My post about leaky abstractions generated some interesting discussion over at Joel‘s discussion board, and in the comments. I’d like to summarize it, from my viewpoint, of course.
Joel’s original article was probably not primarily intended for the kind of "formal" interpretation I attempted. That doesn’t necessarily matter in this case, but it confuses people when I’m arguing from that view, and other people are interpreting my arguments from the "other" view. And vice versa. But confusion is productive, that’s an old idea that I’ve always subscribed to!
Another thing that I realized was that I shouldn’t have said anything about "native" APIs in relation to leaky abstractions. That was simply wrong. Leaky abstractions has nothing to do with whether you have access to the abstraction layers below or not, as was kindly pointed out to me. On the contrary, this is necessary (another Joel classic!).
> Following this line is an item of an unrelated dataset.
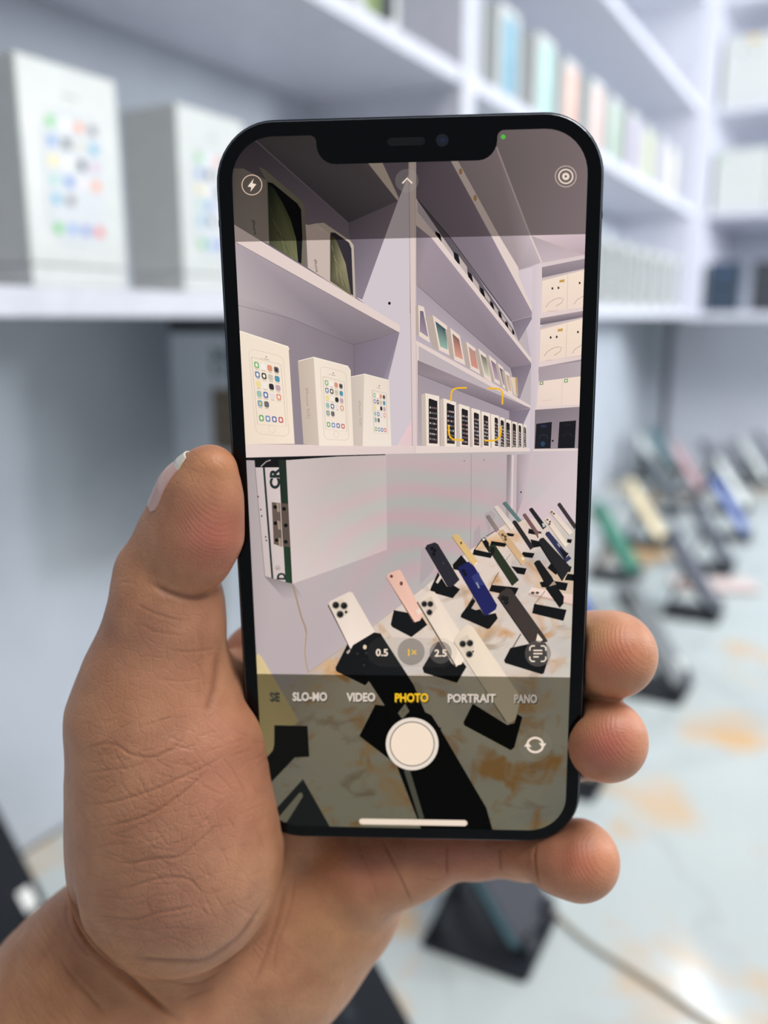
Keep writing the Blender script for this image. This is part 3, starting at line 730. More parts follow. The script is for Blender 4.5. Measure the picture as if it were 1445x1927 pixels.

So, let me reformulate my points (some new stuff added, too).
First, there are many important things that aren’t specified when we construct software, such as real-time constraints, CPU consumption and similiar non-functional requirements. Then, specifying those wouldn’t necessary decrease the amount of abstraction leaks in practice, only in theory. For the practice, we’d need some kind of usability analysis of the APIs. Consistently performing usability tests on APIs would indeed reduce the amount of abstraction leaks, I think! Microsoft‘s already doing that.
Second, some abstractions are sloppy, in addition to being leaky, causing even more "leaks". C++ is a sloppy abstraction because it doesn’t properly abstract away the C language. ATL is a sloppy abstraction because it doesn’t abstract away COM completely. And so on. I don’t say these abstractions aren’t useful, indeed they are. But I think Microsoft has finally produced a reasonably strict (as opposed to "sloppy") abstraction with .NET.